この記事の写真をすべて見る
「おや?」と思って立ち止まる。そしてはじまる旅の迷路――。バックパッカーの神様とも呼ばれる、旅行作家・下川裕治氏が、世界を歩き、食べ、見て、乗って悩む謎解き連載「旅をせんとや生まれけむ」。第10回は「難民の生きる道」について。
* * *
30年も前の話になる。
そのとき、僕はパキスタンのクエッタから、イラン国境に向かうバスに揺られていた。当時、旅人の間で語り継がれる世界三大地獄交通機関という話があった。1日乗ると、必ずひとりは車内の暑さで倒れるスーダンの炎熱列車。1日乗ると、必ず骨折者が出る中国のジャンピングバス。そして最後が、僕が乗ったパキスタンのバイブレーションバス。激しい振動でバスを降りても、しばらく歩くことができないバスだった。
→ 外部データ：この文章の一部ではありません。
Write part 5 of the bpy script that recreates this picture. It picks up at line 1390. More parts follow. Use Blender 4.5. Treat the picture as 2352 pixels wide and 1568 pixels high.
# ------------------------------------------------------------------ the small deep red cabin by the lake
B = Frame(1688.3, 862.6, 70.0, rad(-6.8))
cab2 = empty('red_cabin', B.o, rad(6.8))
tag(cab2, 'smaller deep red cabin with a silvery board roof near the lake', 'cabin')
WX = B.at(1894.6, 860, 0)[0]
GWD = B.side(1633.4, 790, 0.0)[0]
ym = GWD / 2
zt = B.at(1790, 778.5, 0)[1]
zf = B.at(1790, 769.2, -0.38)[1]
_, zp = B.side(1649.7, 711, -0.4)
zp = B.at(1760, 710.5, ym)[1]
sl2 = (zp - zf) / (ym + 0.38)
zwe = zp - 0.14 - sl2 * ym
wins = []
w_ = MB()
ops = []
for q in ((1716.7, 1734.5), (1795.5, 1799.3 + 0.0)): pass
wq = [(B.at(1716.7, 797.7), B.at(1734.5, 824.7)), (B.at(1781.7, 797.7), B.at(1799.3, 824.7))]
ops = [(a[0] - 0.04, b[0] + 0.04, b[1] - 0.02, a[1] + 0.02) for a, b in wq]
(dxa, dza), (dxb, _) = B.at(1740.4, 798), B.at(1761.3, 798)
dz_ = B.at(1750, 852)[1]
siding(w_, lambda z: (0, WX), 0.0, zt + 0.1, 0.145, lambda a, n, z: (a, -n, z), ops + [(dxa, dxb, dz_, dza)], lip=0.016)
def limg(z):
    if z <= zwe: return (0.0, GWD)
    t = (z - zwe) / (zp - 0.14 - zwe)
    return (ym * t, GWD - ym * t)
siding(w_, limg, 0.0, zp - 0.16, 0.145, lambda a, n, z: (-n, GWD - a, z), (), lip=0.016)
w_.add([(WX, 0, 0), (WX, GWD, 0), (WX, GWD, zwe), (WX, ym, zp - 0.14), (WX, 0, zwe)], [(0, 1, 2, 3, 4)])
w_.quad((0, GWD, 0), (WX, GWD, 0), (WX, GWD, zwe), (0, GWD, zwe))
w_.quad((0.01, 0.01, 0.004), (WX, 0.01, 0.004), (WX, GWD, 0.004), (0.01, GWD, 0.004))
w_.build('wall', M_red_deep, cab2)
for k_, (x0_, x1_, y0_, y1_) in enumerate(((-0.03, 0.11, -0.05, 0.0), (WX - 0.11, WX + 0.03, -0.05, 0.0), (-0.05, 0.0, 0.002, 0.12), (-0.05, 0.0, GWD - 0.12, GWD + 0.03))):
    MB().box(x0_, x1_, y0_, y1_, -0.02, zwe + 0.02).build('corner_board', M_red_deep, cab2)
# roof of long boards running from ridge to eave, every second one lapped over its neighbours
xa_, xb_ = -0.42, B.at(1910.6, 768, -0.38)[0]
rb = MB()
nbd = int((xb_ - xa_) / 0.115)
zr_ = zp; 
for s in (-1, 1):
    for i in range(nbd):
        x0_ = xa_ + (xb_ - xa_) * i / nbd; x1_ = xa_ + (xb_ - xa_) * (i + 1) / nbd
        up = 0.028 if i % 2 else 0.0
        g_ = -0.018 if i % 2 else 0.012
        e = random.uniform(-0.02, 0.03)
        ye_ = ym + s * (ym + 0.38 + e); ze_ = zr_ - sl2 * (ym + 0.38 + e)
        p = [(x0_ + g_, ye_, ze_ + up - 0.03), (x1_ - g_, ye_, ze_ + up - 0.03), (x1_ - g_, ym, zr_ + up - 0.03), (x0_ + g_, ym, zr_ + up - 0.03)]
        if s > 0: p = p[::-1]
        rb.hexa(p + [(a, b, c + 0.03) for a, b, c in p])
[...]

いったいどういう道を走っているのか、夜行バスなのでわからなかったが、バス全体が激しく揺れ、乗客のなかには悲鳴をあげながら通路にうずくまる人もいた。僕もバスを降りたとき胸が痛くなり、しばらくその場にうずくまることになったほどだ。
イラン国境に着いたのは早朝だった。悲鳴をあげていた乗客とイミグレーションのオフィスが開くのを待った。彼らはアフガニスタン人だった。しかしパスポートをもっていなかった。代わりに彼らが手にしていたのは難民証だった。そして重そうな絨毯を背負っていた。
「あの絨毯を売るのかな?」
同じバスに乗っていたドイツ人の旅行者に訊いた。
「きっとね。彼らは難民証をもっているから、どこでも行ける。商売もできる」
そう教えてくれた。
その後、僕はさまざまな国で、多くの難民を見てきた。国を追われた難民の立場は脆弱で、厳しい生活環境に追い込まれていた。しかし彼らは生きていかなくてはならなかった。彼らの逞しさを支えたのが、難民証だった。
東京の浅草に、「寿司令和」という寿司屋がオープンした。今年6月のことだ。ミャンマーのラカイン族の男たちが開いた店だ。